In a 2021 interview with Israeli journalist Barak Ravid, Trump blasted Netanyahu for calling Biden to congratulate him on the 2020 election win and went on to assert that the Israeli premier had never been interested in making peace with the Palestinians.
Asked during the Sunday phone interview whether his feelings about Netanyahu have evolved since his previous tenure, Trump responded: “We’ve done a great job together, like what we’ve done with Iran.”

‘Now we have Iran being destroyed’
The US president then made a new assertion regarding Iran’s intentions, in an apparent attempt to further justify the decision to launch the war against the Islamic Republic eight days earlier.

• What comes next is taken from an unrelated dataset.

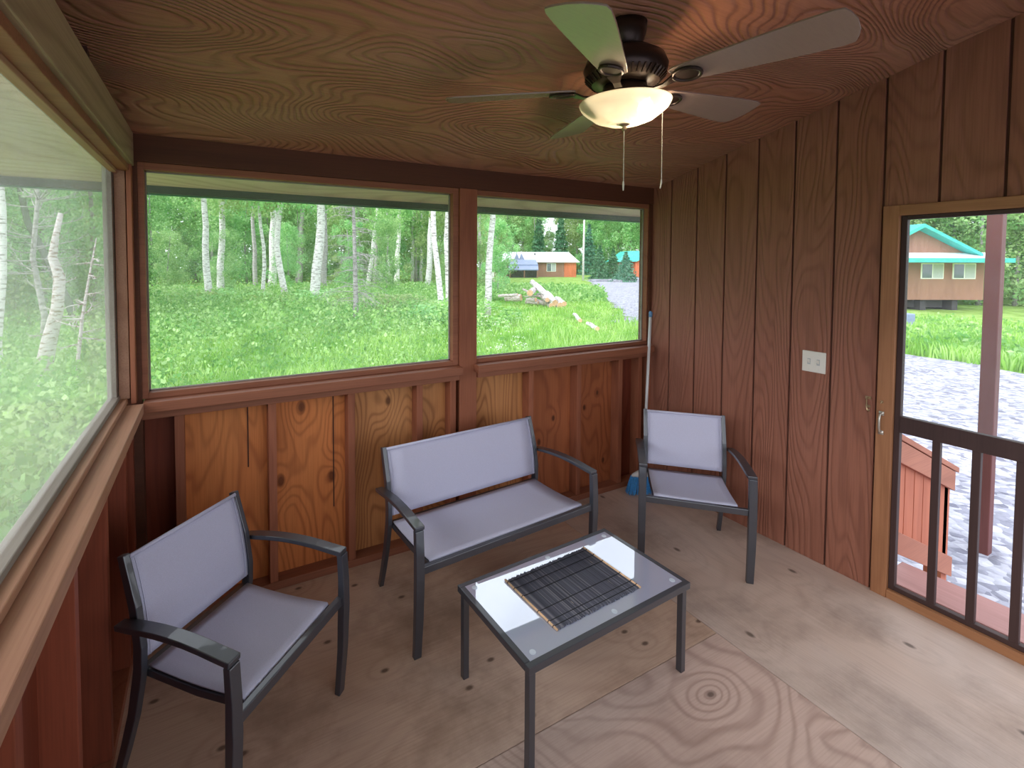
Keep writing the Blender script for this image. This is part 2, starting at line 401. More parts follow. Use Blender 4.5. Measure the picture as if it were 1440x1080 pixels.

“Iran was going to destroy Israel and everything else around it… and now look what we have — we have them being destroyed,” Trump said of Iran.
The US president said he wasn’t surprised by how widespread support for the Iran war is in Israel, joking that the only thing more popular there is his own favorables.
He then reiterated his praise for Netanyahu and their partnership against the Islamic Republic: “Bibi’s done a great job. He’s been a wartime prime minister. We’ve worked together. We’ve destroyed a country that wanted to destroy Israel. Would have destroyed Israel if I wasn’t around.
“And [if] Bibi wasn’t around, Israel would not exist today,” he added.

Will Iran war lead to Hamas disarmament?
The Iran war appears to have pushed off discussions the US and fellow Gaza mediating countries Egypt, Qatar and Turkey are slated to hold with Palestinian terror group Hamas on its disarmament.
Given Iran’s longstanding financial support for Hamas, Trump was asked whether Tehran’s weakening in the ongoing war would make it easier to coax the Gaza-based terror group to give up its weapons.
“Many people will disarm because of [the war against Iran],” he responded. “Because right now, Iran is in a position that it’s never known before, and it’s only going to get worse for them.”
Before ending the call, Trump said again: “Tell this president to give him the pardon right now.”